> _TASK OBJECTIVE_
Check each line of the listing below for the word "picture" and say how many lines have it. Nothing else should be written.

> _RECORDS_
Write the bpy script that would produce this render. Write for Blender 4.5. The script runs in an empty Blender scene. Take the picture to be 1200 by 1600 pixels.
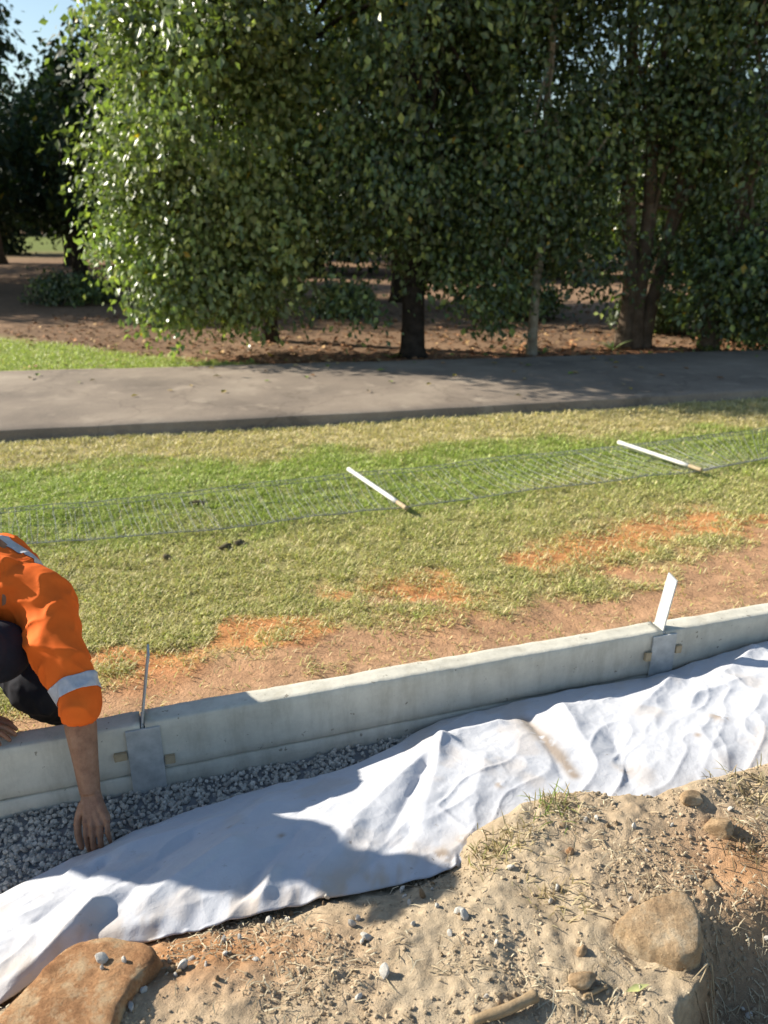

---

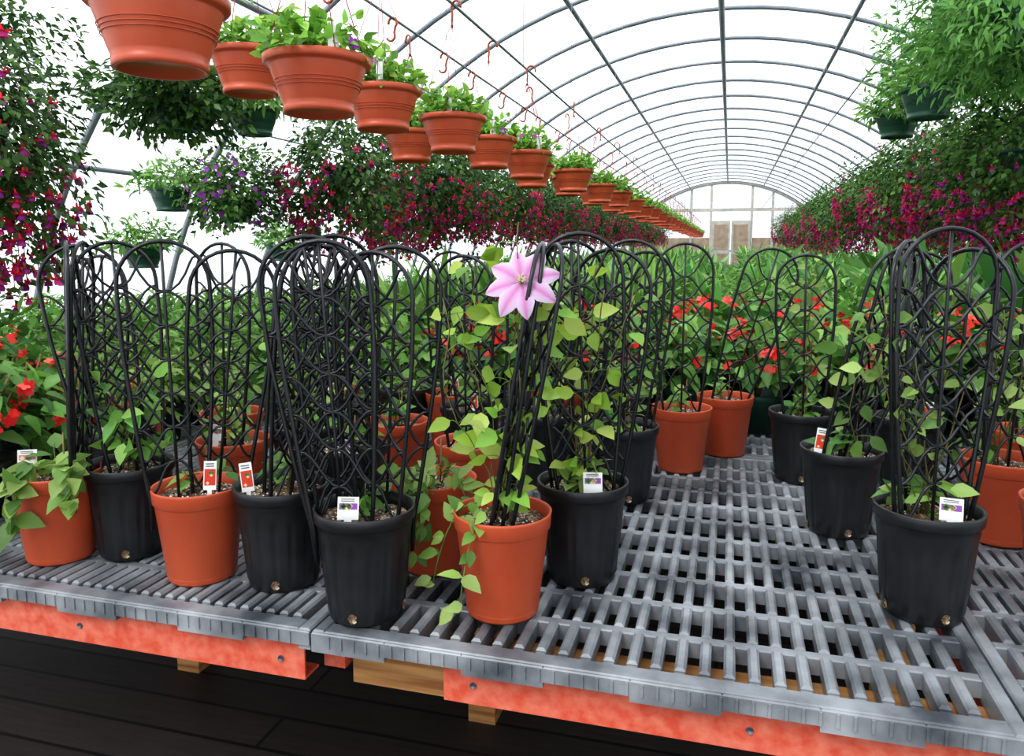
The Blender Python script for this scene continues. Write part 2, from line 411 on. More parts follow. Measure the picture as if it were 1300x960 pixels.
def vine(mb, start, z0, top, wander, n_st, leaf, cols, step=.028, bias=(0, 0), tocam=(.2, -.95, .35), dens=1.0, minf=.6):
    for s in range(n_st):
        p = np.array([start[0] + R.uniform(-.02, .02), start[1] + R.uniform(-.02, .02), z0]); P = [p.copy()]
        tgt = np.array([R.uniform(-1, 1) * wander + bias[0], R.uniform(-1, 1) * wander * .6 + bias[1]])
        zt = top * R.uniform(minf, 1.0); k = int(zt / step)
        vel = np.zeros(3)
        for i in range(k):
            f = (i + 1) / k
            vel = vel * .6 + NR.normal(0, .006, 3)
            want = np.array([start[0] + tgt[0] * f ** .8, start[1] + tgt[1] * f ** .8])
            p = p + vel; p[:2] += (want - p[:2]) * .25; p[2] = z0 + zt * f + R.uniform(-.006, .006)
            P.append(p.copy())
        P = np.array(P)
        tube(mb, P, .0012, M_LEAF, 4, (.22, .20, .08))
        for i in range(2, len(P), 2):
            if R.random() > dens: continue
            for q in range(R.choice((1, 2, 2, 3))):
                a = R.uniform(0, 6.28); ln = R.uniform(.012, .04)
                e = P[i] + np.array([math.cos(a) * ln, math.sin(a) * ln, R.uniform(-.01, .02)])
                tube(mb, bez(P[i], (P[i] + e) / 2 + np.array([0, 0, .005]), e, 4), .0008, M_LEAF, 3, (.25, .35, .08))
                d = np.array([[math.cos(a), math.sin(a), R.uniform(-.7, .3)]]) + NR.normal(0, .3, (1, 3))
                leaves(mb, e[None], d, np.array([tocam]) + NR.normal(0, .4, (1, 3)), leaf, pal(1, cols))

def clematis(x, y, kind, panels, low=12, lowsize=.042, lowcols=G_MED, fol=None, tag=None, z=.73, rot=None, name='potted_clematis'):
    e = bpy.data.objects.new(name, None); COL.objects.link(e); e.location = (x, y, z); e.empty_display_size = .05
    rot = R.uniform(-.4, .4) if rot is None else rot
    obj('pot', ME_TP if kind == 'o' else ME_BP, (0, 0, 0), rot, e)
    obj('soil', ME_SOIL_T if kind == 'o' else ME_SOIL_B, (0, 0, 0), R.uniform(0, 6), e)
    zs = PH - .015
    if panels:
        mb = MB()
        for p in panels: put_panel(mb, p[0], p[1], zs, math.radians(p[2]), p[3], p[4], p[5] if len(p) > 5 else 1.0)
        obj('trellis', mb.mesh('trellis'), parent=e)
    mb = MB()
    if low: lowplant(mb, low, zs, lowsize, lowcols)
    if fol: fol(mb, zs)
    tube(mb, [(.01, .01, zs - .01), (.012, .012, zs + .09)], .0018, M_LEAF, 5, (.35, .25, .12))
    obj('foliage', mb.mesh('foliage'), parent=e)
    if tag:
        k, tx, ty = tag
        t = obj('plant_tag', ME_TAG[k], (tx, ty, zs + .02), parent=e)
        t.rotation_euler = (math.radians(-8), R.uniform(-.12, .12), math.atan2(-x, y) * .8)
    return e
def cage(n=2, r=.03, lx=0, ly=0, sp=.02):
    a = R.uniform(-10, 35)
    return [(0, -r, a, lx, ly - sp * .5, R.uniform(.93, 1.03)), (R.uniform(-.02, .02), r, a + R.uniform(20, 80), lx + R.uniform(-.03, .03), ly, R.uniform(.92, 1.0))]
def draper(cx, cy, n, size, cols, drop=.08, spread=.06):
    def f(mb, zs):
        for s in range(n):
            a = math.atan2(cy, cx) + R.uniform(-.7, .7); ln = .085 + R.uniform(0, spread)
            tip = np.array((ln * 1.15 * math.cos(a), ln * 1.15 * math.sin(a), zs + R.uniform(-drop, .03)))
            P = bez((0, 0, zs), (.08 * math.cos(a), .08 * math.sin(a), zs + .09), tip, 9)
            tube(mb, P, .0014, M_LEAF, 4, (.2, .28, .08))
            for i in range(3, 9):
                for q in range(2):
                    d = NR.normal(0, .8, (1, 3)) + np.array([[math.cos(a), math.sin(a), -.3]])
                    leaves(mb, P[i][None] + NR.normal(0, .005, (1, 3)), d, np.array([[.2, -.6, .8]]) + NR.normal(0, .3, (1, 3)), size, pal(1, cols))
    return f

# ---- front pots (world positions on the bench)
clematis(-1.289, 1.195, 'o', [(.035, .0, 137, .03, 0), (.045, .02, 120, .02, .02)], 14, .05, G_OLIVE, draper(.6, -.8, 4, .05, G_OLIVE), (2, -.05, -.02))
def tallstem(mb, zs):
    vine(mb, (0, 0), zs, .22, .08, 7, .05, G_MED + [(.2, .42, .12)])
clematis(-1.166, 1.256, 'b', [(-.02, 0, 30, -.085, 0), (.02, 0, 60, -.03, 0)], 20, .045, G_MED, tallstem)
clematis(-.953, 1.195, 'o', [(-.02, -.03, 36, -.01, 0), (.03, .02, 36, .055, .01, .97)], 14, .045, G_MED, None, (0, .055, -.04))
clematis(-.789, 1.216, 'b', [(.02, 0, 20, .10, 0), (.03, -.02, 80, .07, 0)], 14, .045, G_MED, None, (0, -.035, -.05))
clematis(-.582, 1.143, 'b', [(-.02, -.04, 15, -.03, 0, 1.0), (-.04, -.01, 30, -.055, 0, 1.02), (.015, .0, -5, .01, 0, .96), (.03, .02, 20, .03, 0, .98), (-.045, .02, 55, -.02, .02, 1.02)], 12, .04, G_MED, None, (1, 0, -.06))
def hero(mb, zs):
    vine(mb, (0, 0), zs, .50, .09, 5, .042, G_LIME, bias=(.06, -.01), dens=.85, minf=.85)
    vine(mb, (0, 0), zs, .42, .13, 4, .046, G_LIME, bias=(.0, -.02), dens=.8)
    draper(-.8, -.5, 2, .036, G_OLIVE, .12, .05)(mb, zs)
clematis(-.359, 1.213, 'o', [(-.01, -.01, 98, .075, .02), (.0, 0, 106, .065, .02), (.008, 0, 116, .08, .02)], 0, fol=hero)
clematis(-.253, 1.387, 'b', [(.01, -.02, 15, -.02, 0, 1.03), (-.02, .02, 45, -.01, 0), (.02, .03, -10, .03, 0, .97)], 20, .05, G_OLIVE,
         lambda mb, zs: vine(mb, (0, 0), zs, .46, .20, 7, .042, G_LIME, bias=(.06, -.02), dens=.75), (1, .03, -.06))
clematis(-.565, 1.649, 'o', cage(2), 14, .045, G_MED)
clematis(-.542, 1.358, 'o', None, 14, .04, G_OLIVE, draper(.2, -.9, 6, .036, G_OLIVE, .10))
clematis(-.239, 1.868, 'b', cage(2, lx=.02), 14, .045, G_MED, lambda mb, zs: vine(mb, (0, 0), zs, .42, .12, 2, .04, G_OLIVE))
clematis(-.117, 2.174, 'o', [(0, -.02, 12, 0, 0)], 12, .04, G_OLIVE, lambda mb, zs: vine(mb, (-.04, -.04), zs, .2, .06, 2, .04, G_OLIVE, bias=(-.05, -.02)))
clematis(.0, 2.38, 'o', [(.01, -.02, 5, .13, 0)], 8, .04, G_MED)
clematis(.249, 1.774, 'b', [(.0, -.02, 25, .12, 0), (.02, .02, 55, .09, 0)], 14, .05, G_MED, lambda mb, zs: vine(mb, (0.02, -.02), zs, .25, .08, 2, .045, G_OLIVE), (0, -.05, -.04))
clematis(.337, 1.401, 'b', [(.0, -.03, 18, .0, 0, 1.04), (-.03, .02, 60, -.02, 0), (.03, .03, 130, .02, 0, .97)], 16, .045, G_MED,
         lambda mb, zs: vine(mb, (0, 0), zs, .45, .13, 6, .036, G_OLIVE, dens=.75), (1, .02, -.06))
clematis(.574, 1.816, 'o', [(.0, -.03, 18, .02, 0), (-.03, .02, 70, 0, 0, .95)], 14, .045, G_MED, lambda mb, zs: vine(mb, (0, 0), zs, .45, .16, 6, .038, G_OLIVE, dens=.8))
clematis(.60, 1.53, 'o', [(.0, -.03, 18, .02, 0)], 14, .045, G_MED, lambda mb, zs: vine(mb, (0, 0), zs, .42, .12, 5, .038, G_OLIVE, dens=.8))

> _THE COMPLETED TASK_
2